3. The craft group has its own agreed criteria for pay determination since 1979. There is no need or justification to integrate it with the main Benchmarking process.
MANAGEMENT'S ARGUMENTS:
4. 1. The Consultants' role in the Parallel Benchmarking excercise involves researching superannuation and tenure as well as other terms and conditions of employment. This has been agreed by other unions involved in the process and should be accepted by the craft group also. It is also necessary that increases particular to a specific position in a comparator company be discounted accordingly.
2. It is anomalous that the craft group has a different process of pay determination than other employees of the public service. The most appropriate method of pay determination for this group would be for the parallel process to be integrated with the main Benchmarking process.

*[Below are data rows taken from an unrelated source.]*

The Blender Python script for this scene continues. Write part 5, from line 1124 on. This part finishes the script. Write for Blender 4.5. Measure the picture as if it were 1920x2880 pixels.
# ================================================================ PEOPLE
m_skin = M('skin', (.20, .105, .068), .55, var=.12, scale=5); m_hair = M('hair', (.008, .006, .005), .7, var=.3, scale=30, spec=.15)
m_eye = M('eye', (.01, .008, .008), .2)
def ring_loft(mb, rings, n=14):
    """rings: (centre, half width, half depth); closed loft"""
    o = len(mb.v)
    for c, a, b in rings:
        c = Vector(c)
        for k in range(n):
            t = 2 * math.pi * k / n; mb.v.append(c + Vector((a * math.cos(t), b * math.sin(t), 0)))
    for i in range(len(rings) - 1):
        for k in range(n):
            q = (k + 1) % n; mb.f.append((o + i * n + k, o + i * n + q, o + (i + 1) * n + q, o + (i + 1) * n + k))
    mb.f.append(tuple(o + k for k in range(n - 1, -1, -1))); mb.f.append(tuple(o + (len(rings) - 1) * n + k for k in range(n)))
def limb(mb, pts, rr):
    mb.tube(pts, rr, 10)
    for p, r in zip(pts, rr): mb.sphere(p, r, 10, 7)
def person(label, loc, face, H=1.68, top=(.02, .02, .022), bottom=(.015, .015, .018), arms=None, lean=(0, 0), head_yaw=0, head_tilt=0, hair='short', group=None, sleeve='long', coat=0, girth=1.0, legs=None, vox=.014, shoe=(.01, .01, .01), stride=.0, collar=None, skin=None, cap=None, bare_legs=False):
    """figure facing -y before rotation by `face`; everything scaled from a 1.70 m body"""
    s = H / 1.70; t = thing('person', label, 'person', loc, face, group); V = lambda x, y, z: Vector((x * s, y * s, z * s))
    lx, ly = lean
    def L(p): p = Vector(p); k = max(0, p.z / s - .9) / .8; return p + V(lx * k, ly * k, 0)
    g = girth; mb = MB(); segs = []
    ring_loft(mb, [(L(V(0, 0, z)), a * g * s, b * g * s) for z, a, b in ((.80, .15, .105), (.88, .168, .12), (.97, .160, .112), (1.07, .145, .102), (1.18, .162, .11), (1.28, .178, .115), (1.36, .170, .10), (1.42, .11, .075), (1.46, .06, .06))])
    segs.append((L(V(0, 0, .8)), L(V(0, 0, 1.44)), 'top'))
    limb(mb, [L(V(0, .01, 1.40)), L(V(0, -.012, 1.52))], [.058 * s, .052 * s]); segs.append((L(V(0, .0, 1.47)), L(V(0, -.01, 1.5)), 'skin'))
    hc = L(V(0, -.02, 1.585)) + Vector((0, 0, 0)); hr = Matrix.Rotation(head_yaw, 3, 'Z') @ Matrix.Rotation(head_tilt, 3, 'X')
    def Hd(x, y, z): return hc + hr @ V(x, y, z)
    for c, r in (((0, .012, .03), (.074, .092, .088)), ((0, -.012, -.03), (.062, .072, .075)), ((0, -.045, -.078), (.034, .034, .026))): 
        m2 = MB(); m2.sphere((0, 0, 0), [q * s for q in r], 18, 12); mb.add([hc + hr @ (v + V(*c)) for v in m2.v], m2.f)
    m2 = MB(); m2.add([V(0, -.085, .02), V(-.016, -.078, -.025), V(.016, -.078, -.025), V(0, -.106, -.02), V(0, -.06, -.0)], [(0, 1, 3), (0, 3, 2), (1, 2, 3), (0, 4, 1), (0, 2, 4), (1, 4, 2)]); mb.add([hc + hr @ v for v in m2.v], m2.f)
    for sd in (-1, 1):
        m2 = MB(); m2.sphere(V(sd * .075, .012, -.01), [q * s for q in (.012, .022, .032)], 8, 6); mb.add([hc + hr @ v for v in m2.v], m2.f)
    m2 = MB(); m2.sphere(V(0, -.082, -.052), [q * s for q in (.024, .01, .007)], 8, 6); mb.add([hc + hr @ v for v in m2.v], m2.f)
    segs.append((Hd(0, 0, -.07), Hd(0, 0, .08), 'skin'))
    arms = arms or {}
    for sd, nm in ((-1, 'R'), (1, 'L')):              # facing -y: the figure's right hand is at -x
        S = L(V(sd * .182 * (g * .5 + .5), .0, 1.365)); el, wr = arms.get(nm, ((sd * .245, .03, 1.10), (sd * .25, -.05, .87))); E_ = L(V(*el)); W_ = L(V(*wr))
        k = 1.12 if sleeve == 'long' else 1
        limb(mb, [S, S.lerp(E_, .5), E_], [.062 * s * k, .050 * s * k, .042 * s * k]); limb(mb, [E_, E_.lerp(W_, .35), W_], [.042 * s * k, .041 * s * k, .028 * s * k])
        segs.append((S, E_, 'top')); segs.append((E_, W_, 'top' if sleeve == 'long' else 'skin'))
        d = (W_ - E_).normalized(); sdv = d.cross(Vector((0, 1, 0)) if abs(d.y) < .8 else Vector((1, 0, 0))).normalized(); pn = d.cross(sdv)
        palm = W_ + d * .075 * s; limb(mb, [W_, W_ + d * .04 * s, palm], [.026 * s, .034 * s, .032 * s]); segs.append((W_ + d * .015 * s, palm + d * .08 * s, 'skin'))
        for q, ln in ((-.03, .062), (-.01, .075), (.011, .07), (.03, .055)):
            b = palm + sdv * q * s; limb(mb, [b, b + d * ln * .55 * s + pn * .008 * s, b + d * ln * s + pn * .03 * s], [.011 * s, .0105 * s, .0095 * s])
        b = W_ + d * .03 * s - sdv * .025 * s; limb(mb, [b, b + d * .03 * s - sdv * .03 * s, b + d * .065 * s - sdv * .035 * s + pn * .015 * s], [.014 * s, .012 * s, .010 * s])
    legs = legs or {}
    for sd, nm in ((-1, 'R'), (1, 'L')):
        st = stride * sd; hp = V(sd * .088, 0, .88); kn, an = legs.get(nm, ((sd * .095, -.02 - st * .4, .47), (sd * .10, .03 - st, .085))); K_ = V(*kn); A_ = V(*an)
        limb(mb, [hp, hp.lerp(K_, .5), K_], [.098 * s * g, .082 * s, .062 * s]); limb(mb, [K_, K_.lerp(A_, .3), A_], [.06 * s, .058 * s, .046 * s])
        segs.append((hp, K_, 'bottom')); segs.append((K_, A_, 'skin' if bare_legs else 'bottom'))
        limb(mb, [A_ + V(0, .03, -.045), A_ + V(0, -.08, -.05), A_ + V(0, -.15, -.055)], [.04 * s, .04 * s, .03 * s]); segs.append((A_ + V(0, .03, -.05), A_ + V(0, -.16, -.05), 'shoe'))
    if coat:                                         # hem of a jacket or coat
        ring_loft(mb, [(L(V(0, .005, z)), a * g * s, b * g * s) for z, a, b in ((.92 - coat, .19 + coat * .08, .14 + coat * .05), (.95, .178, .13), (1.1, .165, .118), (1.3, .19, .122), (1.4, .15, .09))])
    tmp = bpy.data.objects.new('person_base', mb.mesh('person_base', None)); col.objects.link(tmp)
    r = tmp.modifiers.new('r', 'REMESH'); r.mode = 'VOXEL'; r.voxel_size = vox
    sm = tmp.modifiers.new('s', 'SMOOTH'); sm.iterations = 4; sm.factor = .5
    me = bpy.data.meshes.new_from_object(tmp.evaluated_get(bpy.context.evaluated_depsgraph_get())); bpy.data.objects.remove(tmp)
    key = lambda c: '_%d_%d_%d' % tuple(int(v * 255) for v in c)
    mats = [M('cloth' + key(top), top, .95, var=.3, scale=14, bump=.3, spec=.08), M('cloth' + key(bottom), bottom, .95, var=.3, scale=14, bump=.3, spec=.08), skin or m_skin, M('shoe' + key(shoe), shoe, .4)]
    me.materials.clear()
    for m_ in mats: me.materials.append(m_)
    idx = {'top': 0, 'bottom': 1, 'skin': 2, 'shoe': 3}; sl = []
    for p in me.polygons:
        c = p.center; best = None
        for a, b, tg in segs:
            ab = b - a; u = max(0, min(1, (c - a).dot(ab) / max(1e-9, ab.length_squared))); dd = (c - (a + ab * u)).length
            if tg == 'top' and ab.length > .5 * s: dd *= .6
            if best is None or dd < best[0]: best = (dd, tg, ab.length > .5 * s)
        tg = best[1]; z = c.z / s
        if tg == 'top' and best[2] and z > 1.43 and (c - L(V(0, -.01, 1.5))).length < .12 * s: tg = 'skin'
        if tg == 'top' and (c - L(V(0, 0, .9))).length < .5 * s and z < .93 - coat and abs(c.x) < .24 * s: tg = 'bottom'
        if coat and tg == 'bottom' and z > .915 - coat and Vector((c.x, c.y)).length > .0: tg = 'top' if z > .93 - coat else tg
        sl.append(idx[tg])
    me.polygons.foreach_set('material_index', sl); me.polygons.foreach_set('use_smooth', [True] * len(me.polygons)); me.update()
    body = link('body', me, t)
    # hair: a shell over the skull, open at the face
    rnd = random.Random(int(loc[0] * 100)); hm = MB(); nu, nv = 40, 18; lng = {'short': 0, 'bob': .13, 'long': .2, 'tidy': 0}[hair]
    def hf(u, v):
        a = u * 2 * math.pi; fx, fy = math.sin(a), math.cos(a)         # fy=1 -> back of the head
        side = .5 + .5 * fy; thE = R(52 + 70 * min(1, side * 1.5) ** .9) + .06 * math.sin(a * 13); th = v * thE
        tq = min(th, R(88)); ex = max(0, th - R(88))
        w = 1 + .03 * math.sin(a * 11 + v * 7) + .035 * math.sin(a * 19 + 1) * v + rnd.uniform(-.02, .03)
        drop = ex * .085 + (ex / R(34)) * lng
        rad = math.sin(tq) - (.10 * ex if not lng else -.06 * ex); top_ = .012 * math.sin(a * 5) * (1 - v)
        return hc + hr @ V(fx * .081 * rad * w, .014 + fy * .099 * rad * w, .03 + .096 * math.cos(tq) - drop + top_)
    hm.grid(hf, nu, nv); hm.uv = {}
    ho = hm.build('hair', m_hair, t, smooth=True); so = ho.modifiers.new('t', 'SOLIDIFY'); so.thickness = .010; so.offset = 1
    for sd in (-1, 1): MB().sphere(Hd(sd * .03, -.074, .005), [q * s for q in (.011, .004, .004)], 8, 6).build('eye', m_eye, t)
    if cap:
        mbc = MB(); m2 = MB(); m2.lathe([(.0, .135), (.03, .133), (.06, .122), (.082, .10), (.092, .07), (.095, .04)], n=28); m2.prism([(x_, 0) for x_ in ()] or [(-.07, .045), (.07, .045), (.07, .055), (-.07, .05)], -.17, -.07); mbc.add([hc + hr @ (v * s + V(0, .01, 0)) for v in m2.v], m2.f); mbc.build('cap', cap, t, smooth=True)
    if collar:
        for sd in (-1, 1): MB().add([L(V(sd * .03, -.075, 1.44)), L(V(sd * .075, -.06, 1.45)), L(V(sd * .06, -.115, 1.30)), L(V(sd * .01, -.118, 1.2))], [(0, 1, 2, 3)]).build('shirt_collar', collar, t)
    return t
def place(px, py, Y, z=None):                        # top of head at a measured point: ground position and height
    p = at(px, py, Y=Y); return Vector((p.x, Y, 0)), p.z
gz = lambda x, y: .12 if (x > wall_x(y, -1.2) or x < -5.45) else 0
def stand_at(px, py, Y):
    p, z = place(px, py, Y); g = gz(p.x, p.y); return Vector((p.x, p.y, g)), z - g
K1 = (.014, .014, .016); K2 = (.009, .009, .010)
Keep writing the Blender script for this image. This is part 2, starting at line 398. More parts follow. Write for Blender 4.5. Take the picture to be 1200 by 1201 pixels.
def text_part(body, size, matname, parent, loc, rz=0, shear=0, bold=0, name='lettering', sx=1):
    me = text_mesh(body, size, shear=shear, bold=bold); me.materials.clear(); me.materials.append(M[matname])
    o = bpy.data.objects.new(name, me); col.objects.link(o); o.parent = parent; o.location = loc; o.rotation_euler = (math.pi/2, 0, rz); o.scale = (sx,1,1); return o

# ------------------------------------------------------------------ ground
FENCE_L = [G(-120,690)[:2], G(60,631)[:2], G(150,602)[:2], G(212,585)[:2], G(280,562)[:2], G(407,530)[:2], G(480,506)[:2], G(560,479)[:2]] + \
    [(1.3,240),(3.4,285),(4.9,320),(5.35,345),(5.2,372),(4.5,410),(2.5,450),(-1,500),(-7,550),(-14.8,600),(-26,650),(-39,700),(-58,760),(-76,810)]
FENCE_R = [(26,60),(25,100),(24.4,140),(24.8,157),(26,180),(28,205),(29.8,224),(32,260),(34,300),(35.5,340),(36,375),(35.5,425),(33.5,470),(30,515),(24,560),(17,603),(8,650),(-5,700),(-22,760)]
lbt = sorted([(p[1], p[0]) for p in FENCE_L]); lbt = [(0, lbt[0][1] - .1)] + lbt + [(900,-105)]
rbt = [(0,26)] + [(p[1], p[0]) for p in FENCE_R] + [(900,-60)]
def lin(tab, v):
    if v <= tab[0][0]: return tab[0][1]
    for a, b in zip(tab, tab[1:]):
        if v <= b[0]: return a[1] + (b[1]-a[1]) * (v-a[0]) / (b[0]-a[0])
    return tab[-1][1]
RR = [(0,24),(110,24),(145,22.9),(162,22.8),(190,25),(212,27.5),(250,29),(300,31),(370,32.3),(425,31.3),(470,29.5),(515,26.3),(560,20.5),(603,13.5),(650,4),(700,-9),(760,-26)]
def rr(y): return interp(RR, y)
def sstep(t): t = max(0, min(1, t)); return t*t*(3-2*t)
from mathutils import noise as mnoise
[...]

3.The terms of reference proposed by Management are fair and reasonable in the circumstances.
RECOMMENDATION:
Introduction
It is noted that a significant level of agreement has been reached between the parties on the terms of reference for the second Parallel Benchmarking process. In that regard the Joint Working Group have accepted the proposals put forward by Management with the exception of two items. These relate to the factors which are to be taken into account in making comparisons for the purposes of the exercise and a proposal by Management that Parallel Benchmarking should be integrated into mainstream Benchmarking for the purpose of future exercises. The Unions have also sought agreement on a proposal which they tabled in relation to criteria for establishing basic rates. These three outstanding matters form the subject-matter of the dispute.
Having considered the submissions of the parties the Court recommends as follows in relation to each of these matters.
Factors to be taken into Account
The Court is satisfied that the Parallel Benchmarking process was intended to replicate, in respect of craft workers and associated grades, the main Benchmarking exercise undertaken through the Public Service Benchmarking Body. It follows that the general approach to drawing comparison for the purpose of the parallel process should be similar to that of the main exercise. This necessarily involves a degree of harmonisation of the criteria to be used in conducting both exercises. In that regard it is noted that questions relating to the relative value to be attached to superannuation and tenure are, by agreement, being taken into account in the main exercise.
Having regard to these considerations the Court recommends that Section 3 of the proposed terms of reference be redrafted as follows:
- "Consultants nominated by the Public Service Benchmarking Body will conduct an analysis of the existing terms and conditions of employment, including superannuation and tenure, and the roles, duties and responsibilities of craft workers in the Public Service and the comparator grades in the benchmark companies, including comprehensive analysis of the basis for any increase in addition to standard national round increases in the pay of craft workers in the benchmark companies, identifying those elements which arise from factors particular to the company in question. Any such particular factors identified will be discussed between the parties for the purpose of agreeing if, or to what extent, they should be discounted in making comparisons for the purpose of the exercise”.
The Court accepts that cogent arguments have been made as to why the parallel process should be integrated into the mainstream process. However, the concepts of Benchmarking and Parallel Benchmarking emerged from negotiations conducted by the social partners at national level. In the Court’s view any alteration in the arrangements for the future should, more appropriately, be negotiated and agreed at that level.
Criteria for Establishing Basic Rates.
It is noted that in the context of an overall settlement the Management does not oppose the inclusion of the Unions’ draft on this issue. Accordingly, the Court recommends that this draft be included in the proposed terms of reference.
Signed on behalf of the Labour Court
Kevin Duffy
13th September 2006______________________
AHChairman
NOTE
Enquiries concerning this Recommendation should be addressed to Andrew Heavey, Court Secretary.